Roadmap Towards Clean Coal Technology for South Africa

We report on a novel approach to liquid amine-based CO2 capture, motivated by liquid infused surfaces (LIS) technology. An LIS is a chemically functionalized micro-textured solid substrate that is able to immobilize a thin layer of liquid on itself. LIS has been used for applications in bio- and hydrocarbon fouling prevention, corrosion inhibition, and anti-icing surfaces. While applications utilizing the non-reactive impregnating liquid of an LIS to isolate or protect a solid surface have proven fruitful, exploitation of the immobilized liquid of LIS itself as a reactive medium has not been considered yet. Since the impregnating liquid is strongly held by capillary forces on the solid surface, it can be formed and structured by controlling and shaping the underlying substrate, enabling a new class of technological opportunities.
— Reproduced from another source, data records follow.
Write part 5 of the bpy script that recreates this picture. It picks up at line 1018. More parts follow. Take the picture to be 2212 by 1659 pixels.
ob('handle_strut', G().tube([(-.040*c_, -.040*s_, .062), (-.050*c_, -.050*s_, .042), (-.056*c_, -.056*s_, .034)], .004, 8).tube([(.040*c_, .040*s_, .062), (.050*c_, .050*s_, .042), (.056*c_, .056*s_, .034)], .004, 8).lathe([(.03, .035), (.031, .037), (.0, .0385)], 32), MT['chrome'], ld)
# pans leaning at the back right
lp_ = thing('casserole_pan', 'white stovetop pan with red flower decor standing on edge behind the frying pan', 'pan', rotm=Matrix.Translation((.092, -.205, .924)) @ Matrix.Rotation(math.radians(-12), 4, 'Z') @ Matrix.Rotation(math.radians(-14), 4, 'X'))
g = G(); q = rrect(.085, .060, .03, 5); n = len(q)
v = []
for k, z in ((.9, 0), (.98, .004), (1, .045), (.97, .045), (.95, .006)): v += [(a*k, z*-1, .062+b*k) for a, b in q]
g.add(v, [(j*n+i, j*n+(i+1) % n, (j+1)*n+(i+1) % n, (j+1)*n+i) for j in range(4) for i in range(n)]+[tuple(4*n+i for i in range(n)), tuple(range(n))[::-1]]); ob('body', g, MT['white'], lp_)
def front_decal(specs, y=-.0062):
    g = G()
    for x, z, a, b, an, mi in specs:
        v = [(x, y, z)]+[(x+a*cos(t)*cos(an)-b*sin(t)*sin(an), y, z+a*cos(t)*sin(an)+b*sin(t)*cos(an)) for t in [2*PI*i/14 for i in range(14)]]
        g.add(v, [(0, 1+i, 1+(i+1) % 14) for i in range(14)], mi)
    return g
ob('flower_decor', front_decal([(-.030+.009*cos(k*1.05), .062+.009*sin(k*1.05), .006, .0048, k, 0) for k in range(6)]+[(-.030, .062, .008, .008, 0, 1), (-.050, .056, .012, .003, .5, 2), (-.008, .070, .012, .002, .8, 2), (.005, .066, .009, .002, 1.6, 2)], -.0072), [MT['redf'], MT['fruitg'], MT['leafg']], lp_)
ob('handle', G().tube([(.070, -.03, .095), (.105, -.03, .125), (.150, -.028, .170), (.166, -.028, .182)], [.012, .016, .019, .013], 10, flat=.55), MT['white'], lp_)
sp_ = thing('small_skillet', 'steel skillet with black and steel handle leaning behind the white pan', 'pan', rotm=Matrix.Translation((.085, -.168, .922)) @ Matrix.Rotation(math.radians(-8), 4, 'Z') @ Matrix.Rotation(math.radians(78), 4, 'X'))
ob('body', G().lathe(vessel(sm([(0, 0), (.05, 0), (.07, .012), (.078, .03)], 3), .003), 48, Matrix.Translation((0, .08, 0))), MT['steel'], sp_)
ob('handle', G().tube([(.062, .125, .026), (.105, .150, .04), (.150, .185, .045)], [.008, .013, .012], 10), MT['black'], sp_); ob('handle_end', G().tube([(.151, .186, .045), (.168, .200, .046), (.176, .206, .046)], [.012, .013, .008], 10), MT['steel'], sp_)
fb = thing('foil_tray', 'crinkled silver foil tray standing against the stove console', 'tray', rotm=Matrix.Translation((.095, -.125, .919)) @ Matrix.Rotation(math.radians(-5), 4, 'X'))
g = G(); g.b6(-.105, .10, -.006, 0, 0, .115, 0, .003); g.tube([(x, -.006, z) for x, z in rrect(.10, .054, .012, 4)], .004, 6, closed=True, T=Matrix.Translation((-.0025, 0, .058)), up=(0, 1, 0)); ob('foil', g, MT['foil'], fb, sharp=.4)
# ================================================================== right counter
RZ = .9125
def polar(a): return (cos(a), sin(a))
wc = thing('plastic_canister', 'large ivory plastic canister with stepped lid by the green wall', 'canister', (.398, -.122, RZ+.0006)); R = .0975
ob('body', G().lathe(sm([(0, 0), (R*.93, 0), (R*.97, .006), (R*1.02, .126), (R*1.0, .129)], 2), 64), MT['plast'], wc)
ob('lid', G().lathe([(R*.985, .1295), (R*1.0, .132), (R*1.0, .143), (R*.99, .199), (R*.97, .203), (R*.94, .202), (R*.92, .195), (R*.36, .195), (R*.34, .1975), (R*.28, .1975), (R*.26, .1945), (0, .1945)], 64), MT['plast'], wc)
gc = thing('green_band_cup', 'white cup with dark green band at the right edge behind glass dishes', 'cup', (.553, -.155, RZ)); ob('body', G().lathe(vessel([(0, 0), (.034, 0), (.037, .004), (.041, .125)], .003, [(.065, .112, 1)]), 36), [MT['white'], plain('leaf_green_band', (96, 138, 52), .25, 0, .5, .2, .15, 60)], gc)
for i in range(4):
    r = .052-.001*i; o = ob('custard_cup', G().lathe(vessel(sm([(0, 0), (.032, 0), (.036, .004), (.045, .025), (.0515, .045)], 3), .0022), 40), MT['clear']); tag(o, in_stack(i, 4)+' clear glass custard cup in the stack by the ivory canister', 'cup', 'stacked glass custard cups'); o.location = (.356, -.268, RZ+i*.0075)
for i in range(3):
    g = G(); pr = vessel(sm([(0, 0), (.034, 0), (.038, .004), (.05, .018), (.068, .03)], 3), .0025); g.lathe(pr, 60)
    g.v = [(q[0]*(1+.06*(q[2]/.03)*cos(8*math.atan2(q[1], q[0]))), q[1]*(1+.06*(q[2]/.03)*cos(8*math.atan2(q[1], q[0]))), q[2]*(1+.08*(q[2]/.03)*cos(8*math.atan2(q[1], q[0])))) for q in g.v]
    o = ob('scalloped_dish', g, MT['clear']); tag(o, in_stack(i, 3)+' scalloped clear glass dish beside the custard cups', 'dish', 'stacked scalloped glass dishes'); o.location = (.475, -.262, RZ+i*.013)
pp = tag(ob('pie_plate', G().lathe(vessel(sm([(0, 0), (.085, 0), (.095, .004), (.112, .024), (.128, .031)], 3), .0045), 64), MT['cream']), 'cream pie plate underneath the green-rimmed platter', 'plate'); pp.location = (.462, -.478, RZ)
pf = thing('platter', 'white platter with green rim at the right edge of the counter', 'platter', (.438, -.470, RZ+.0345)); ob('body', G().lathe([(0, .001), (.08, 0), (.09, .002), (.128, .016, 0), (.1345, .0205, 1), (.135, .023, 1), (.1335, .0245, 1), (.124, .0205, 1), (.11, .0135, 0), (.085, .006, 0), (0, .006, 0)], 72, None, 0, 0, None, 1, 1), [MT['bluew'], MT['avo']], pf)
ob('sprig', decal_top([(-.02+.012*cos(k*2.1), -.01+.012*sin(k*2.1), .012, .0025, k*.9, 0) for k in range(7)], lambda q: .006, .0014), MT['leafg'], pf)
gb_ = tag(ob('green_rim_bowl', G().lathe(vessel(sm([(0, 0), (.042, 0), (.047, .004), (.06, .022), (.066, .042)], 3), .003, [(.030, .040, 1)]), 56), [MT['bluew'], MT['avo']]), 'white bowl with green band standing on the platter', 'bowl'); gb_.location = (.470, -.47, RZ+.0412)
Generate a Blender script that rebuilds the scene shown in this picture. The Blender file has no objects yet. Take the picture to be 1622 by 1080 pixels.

Generating an LIS using a reactive liquid on a textured and chemically-modified continuum solid structure with high A/V can shape a liquid with a similarly large A/V. We refer to this class of LIS as a “solid with infused reactive liquid” (SWIRL).

We present the fabrication and demonstration of SWIRL-amine (amine is the reactive liquid). As opposed to the currently practiced aqueous amine technology, high amine-CO2 interfacial area in SWIRL is generated without mechanical mixing, allowing the use of neat liquid amine with high CO2 capacity at elevated temperatures close to the flue gas temperature. In addition, the high A/V SWIRL property promises much smaller-scale infrastructure.